The plan was to ride 130km and 2600 metres today, which we did. And it hurt a lot. We were just digesting the hash browns and porridge when the first hill started on us. And they kept coming. With squalls, and wind, and fog, so that the Garmins said it was 10 degrees but it felt more like 5. We road as a great big peloton – which looks something like a floral semi-trailer – for about 20 kilometres and then we split into our individual teams. That has been something the Queensland chapter has taken away from last year’s trip – that the riders are more comfortable, especially on the narrower roads, when they are working in smaller groups - and its been great to watch. Each team – Gowdie PWC, Sunkids, Korda Mentha, Limitless and Hutchinson – supporting their weaker riders, attacking hills together and engaging in a little banter (lungs permitting). At one stage, Ash Hutchinson, one of our number, but also a former world champion, was cycling with no hands because he was using each of them to push another rider. Something to practice at home...

Anyway, we kept riding in our teams, south west towards the Murray River. The going was very slow with all the climbing and we stopped for a food and drink break at about 40 kms. Not especially hospitable. All huddled around a little cottage on the side of the road, freezing cold, but taking on fuel, and unpacking cold weather kit, hopefully, to see if it was up to the job. The wind seems to dry you quickly if only until the next squall and it was much better to be riding than to be standing.

We made lunch at a place called Cabramurra. Donny described it as the highest town in Australia but the lowest point of the trip. There was a warm little place there that seemed to be a ski restaurant but outside was fog and cold, and you peered out through the windows, wondering if you really had to go back there in your lycra. But we did. And that was when we pelted down that descent.

I mentioned the thrill of the descent but different people have different highlights of course. We passed these enormous electricity stations, and came to a ridiculous dam built into the side of the mountain, and the boys from Transurban in the peloton were pretty bloody excited by the infrastructure and the vision and perservance it would take to set up in on the side of a stonking big, remote slope. To be fair, the Snowy Mountain Scheme does seem very special. A work in progress from 1949 to 1975. 100,000 workers. 65% from overseas, 30 countries between them.

We re-grouped at the bottom of the hill and we knew from the previous night’s briefing that we then had to deal with a 12km climb. There was a suggestion that if anyone was challenged by that, they could get into the “sag” wagon, which does look rather enticing, with a stereo, and climate control, and some German engineering, but there’s a lot of pride in the peloton, and we all went up.
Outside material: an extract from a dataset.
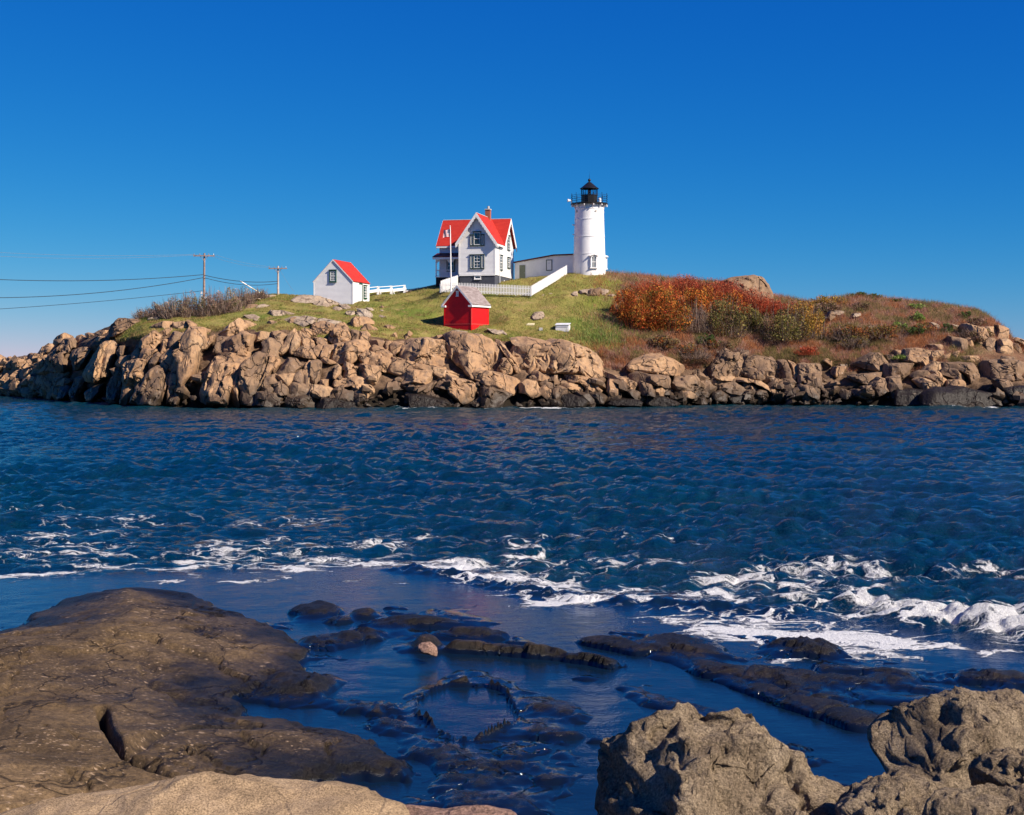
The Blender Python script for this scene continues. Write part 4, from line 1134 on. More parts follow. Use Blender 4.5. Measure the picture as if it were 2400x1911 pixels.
def boulder(name, pts, Y0, B, D, mat, label, n=170, amp=0.10, amp2=0.035, p=2.2, tilt=(0, .5), ridge=(0, 0, 0), freq=1.3, freq2=4.5, cuts=7):
    S = [(x * DS, y * DS) for x, y in pts]
    poly = [((s[0] - CX) / FPX * Y0, CAMH + (HY - s[1]) / FPX * Y0) for s in S]
    rings = [0.01] + list(np.sin(np.linspace(0, 1, 46)[1:] * np.pi / 2))
    back = [(math.cos(a), math.sin(a)) for a in np.linspace(0, 1.5, 26)[1:]]
    V, F = rock_mesh(name, poly, n, rings, back, B, D, p, tilt, ridge, amp, freq, sum(map(ord, label)) % 97, 0.25, (0, 0, 0), freq2, amp2, cuts=cuts)
    if amp2 > .03:      # weathering pits
        cv, ce = worley(V * np.array([7.0, 6.0, 8.0]) + fbm(V * 4, 2)[:, None], 7)
        msk_ = sstep(-.1, .35, fbm(V * 1.7 + 4, 3)); cc = np.array([V[:, 0].mean(), V[:, 1].mean(), V[:, 2].mean()]); dr = cc - V; dr /= np.linalg.norm(dr, axis=1)[:, None]
        V = V + dr * (sstep(.1, .5, ce) * (cv > .45) * msk_ * .055 + .02 * fbm(V * 9, 2))[:, None]
    V[:, 1] += Y0
    row = HY - (V[:, 2] - CAMH) / V[:, 1] * FPX; k_ = int(np.argmin(row))       # settle it to its surveyed height
    V[:, 2] -= (min(s_[1] for s_ in S) - row[k_]) / FPX * V[k_, 1]
    ctr = np.array([V[:, 0].mean(), V[:, 1].mean(), V[:, 2].min()])
    o = link(name, npmesh(name, V - ctr, F[:, ::-1], True), mat); o.location = ctr
    return tag(o, label, 'rock')
boulder('boulder', ((1255, 1620), (1285, 1572), (1335, 1532), (1385, 1492), (1440, 1478), (1520, 1484), (1600, 1500), (1650, 1520), (1662, 1552), (1655, 1572), (1700, 1588), (1760, 1630), (1800, 1650), (1900, 1700), (1960, 1780), (1850, 1880), (1600, 1960), (1400, 1940), (1285, 1820), (1250, 1700)),
        11.0, 1.0, 1.0, M['boulder'], 'largest pitted tan boulder at the bottom edge, front of the tide pools', 220, 0.16, 0.075, 2.4, (-.10, .70), (-.18, .55, .25), 1.4, 3.2)
boulder('boulder', ((1805, 1520), (1815, 1490), (1868, 1500), (1885, 1472), (1950, 1450), (2020, 1443), (2156, 1488), (2300, 1530), (2350, 1620), (2250, 1690), (2080, 1680), (1960, 1680), (1880, 1650), (1840, 1605), (1812, 1560)),
        13.5, 0.9, 1.3, M['boulder'], 'large dark faced boulder at the right edge with a sunlit flat top', 180, 0.12, 0.05, 5.0, (1.0, -.05), (0, 0, 0), 1.2, 3.2)
boulder('boulder', ((2045, 1605), (2080, 1580), (2140, 1573), (2250, 1590), (2310, 1650), (2250, 1720), (2120, 1710), (2060, 1660)),
        10.6, 0.35, 0.5, M['boulder'], 'small pitted boulder low at the right edge below the dark boulder', 120, 0.05, 0.045, 2.2, (0, .5), (0, 0, 0), 2.5, 5.0)
boulder('boulder', ((1770, 1660), (1850, 1625), (1950, 1618), (2020, 1640), (2062, 1662), (2050, 1720), (2020, 1800), (1850, 1820), (1780, 1740)),
        10.3, 0.45, 0.6, M['boulder'], 'low rough boulder between the largest boulder and the right corner', 130, 0.07, 0.05, 2.2, (0, .9), (0, 0, 0), 2.2, 4.5)
boulder('boulder', ((1930, 1735), (2000, 1672), (2080, 1648), (2200, 1650), (2330, 1700), (2300, 1850), (2000, 1850)),
        9.6, 0.5, 0.6, M['boulder'], 'rounded boulder in the bottom right corner', 130, 0.07, 0.04, 2.2, (0, .8), (0, 0, 0), 2.0, 5.0)
boulder('boulder', ((-250, 1735), (-100, 1712), (0, 1692), (60, 1672), (130, 1652), (250, 1627), (350, 1624), (450, 1634), (560, 1642), (640, 1640), (740, 1645), (830, 1672), (870, 1692), (880, 1740), (800, 1850), (600, 1990), (100, 2050), (-300, 1950)),
        9.2, 1.1, 1.2, M['granite'], 'speckled tan granite ledge in the bottom left corner', 200, 0.09, 0.018, 4.0, (0, 1.0), (0, 0, 0), 1.2, 4.0, 2)
boulder('boulder', ((740, 1745), (800, 1712), (860, 1702), (930, 1706), (1010, 1694), (1080, 1708), (1130, 1760), (1080, 1850), (850, 1860), (760, 1800)),
        9.4, 0.4, 0.5, M['redgranite'], 'low reddish brown rock at the bottom edge beside the granite ledge', 120, 0.05, 0.015, 2.4, (0, .9))
M['ledge'] = mat_boulder('wet_brown_ledge', (0.022, 0.013, 0.007), (0.045, 0.027, 0.014), (0.085, 0.053, 0.028), 0.8, 20.0)
boulder('ledge_rock', ((868, 1366), (885, 1354), (905, 1351), (922, 1362), (920, 1380), (890, 1376)),
        25.2, 0.15, 0.3, M['redgranite'], 'small pale stone at the end of the long brown rock', 60, 0.02, 0.01, 2.5, (0, .5), (0, 0, 0), 3.0)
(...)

Your mind tends to swirl around on these trips. You start by wishing for the downhills, and then you realise that every downhills proceeds an uphill, and you are keen to just lock horns with the hard stuff. The twelve kms started as a beautiful gentle ride down along a brook but then it climbed and climbed. The Gowdie team seems to have mastered the ability to talk under any conditions but otherwise there was a lot of heavy breathing and some not-so-attractive faces. But we all made it. Fabulous drinks stop at the top (complete with lollies and soft drink as well as the standard fruitcake and fruit) and then we had another fantastic 20km descent.

That second descent was an absolute treat. Racing down through the lower foothills, grasslands, grazing cattle, creeks, eucalypts. And then screaming into a plane, near Tumbarumba (birthplace of our Pete Forbes...) where a bus was ready to take us through to Corryong for the night.

Cutest town ever. 1800 people. Three little hotels that we are sprinkled between. Celebrate a Man from Snowy River Festival each year. Home of Lee Kernaghan. But best of all it was where a famous dog, called Horrie lived out his days. He was a dog adopted by the 2/1st Machine Gun Battalion in Egypt during the Second World War. But it turned out that he had this superpower – he would bark 15 minutes before the German planes came over the horizon and give the soldiers time to take cover. He got sunk on a boat but he swam to safety and he got hit with shrapnel, but he survived. He had a tough war so they made Horrie a corporal. But at the end of the war, the Commonwealth said all animals used by soldiers had to be destroyed. Horrie’s owner, Private Moody, hid in a suitcase with a secret bottom and took him home to Corryong. Some silly bugger wrote a book about Horrie and then the Government insisted that Horrie be given up for destruction. But legend has it that Private Moody switched Horrie with a dog from the pound, and Horrie lived out his days in this very village. True story.

The afternoons on these rides are the highlight for this blogger. Riders quietly discussing the issues of the day, with a mixture of pride, relief, and comfort. And the conversations are kind of free and random. Today, I listened to Gorgeous George (the masseuse) and one of the riders debating how it happens that the animals have the whole forest to themselves but they end up dropping manure on the road. They decided it was due to the heat of the bitumen, but who’s to know?

We have just finished the dinner and presentation for the night. Sunkids spoke tonight with a moving speech from Sue-Ann about the work that Ronald McDonald House Charities do, and an audiovisual piece introducing all the team members.

Jersey winners stage 2
Red (Nova) - Bradley Hellen
Blue (JC Decaux) - Bill Keogh
Black - Bronwyn Victor
White (Courier Mail) - Brian Schech
Polka Dot (Channel 10) - Peter O’Keeffe
Green (Transurban) - Chris Poynter
Yellow (McDonalds) - Mark Victor

Another great day. Love you all. Home soon, bigger and better.